As you may have noticed, the orange and green boxes are the same. We, as people, tend to think of time frames linearly and segmented by period, a day, a week, a quarter, a year. Of course, operations continue regardless and there should be a circularity to the planning process period over period. This is what the orange and green boxes suggest. If it is determined that the orange boxes were adequate for the sales that occurred in Q1, then the percent change anticipated for the next year’s Q1 sales should simply require a percentage adjustment to the beginning inventory in the orange box for the next years budget.
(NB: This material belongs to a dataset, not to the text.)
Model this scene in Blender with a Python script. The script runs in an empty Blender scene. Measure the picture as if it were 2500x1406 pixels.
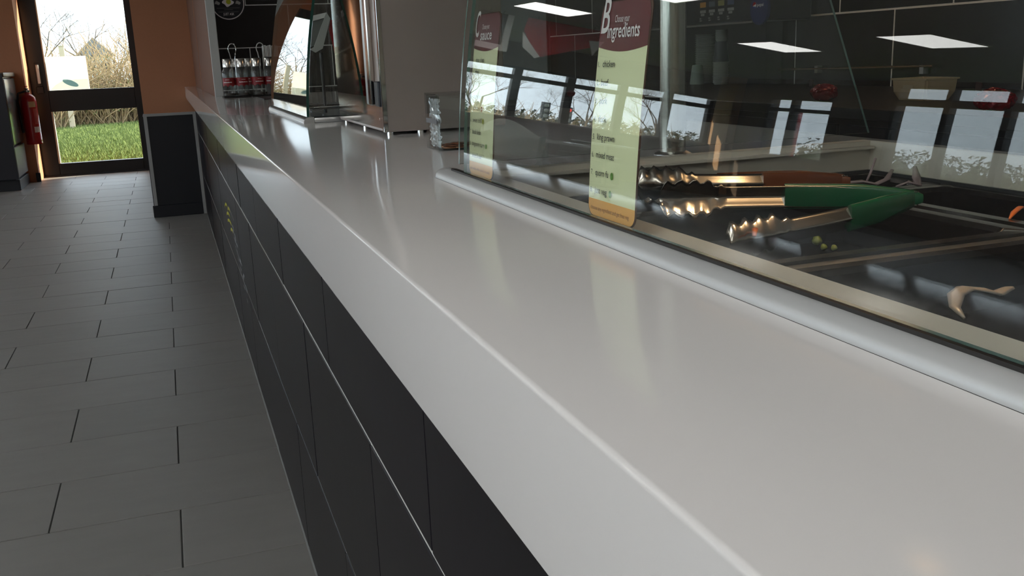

This is another instance that supports why I believe the budget should be allocated across departments for coordination and integrated into operations so that it is able to be used for performance measurement, variance analysis, and completed more quickly as time goes on.
[consider… FP&A is being used to create budgets, the drivers of which are at the operational level and consist of understanding the activities (the variable costs) to provide the service or product, how can an individual that has minimal understanding of operations provide technically sound and reasonably accurate budgets?
Over the past ten to twenty years, the financial system has allowed companies a considerable amount of slack (errors) in planning and strategy. With the very brief exception of the few months the Fed Funds Rate was ~4%, this time period offered cheap debt funding and significant financial leverage opportunity. This implies that any errors were effectively cheaper than they should have been historically. As debt is no longer cheap, companies that can’t plan will suffer the consequences that come with debt now holding the strategies accountable.]